The central role of local authorities

The Efus’s Secu4All programme, which is accessible in four languages to any interested local authority or organisation, is an example of a holistic approach to capacity building for local actors involved in the management and protection of public spaces.
It illustrates the willingness of European local authorities, with support from the European Commission, to invest in strengthening and cross-fertilising local skills to foster common European standards and comprehensive, cross-cutting public policies for public space management and protection.

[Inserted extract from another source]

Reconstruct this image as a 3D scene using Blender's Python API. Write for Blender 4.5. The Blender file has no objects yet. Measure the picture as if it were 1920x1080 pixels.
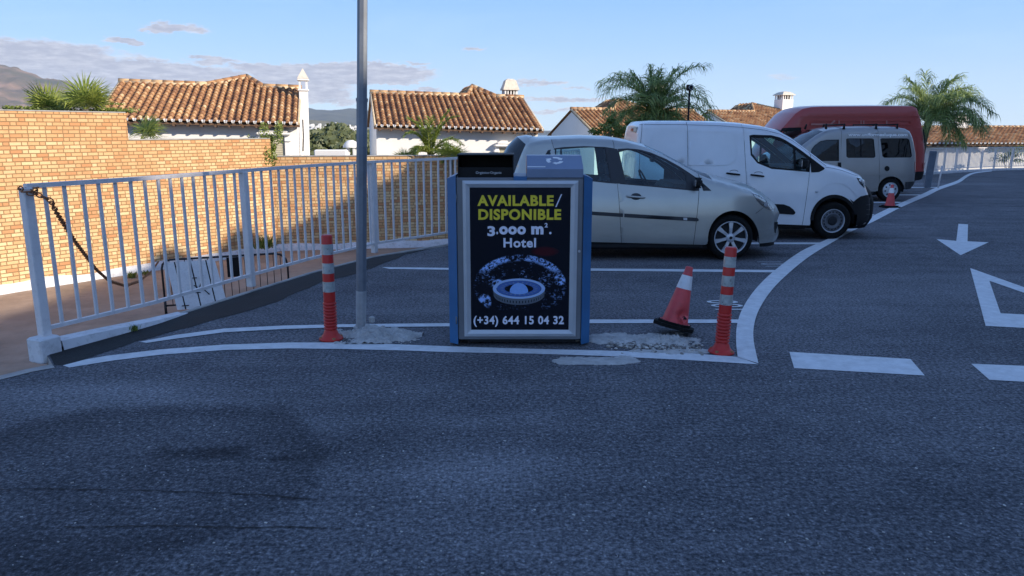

Efus’ local and regional authorities reaffirm the key principles of the Security, Democracy and Cities Manifesto* and the Brussels Declaration**:

  1. Efus members share a common view that public spaces should be considered in all their dimensions, including their design and management, to be better protected against evolving threats while remaining open and accessible to all.
  2. Efus members prioritise the development of a prevention culture as regards security in order to improve public perceptions and strengthen citizen participation in the decision-making process.
  3. A shared culture on security issues in public spaces must be developed through more training and strengthened co-production mechanisms.
  4. Training and a discussion forum for stakeholders in charge of planning and managing public spaces should be developed in order to create a common culture.
  5. Efus members aim to facilitate European cities’ and communities’ access to funding, advice and training to enable them to respond to topical security challenges.

* The Security, Democracy and Cities Manifesto sets out the principles to which European Forum for Urban Security members adhere.

** The Brussels Declaration on the security or public spaces was adopted by Efus

1 Local authorities can rely on the recently published official European standards that explain, standardise and facilitate such partnerships and cooperation, in particular CEN/TS 14383-2:2022

The resolution we are adopting today is the result of work carried out by Efus over many years. It builds on the findings of the Action Plan delivered in 2022 by the Partnership Security in public spaces of the Urban Agenda of the EU (in particular Action 4) and, more recently, through the EU-funded Secu4All project (December 2020-June 2023).